In almost every way, the B2B print model is poorly suited to this pursuit. It commits publishers to a relatively fixed way of presenting information on a rigid production-driven schedule to an arbitrarily defined audience that may or may not want that information.

Thinking about B2B media from this perspective has been an interesting exercise. I’ve drawn, so far, three conclusions.

First, the way publishers cover information should not be driven by the needs of the print model. The insight is easy; acting on it, alas, is hard. Unlike the online-only Quartz, most B2B publishers want to protect substantial, if steadily declining, print revenues. One way or another, though, they will have to make the digital-first transition if they want to survive.

Second, publishers have to rethink their idea of their audience. It’s not 20,000 subscribers assigned to one of six demographic categories (and it never was). It is now a constantly shifting group of people that changes with every new article and every new keyword. You can’t write to them all (and you never could). So who are you trying to reach, and why?

Third, to succeed as an online publisher, you have to know when and how to change. When you substitute an evolving obsession for a fixed beat, you have to dig deeper and harder for things to write about. And when you write for an ever-changing group of readers, you have to be constantly assessing who they are.

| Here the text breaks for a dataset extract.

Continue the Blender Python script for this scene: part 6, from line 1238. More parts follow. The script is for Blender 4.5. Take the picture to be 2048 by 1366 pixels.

The way you do it is through data. Most B2B publishers talk a lot about data, but mostly to ask, “Gee, how can we sell our data to companies and make a lot of money?” But the real value isn’t in the data set itself, but in how that data can help publishers strengthen their relationships with their audiences. If you aren’t actively mining and analyzing the data you have on your readers and their obsessions, you won’t keep up with them.

These are not particularly new or original observations. But they underscore for me something less obvious: to survive online, you have to abandon not just the mechanisms of print, but the very thought processes.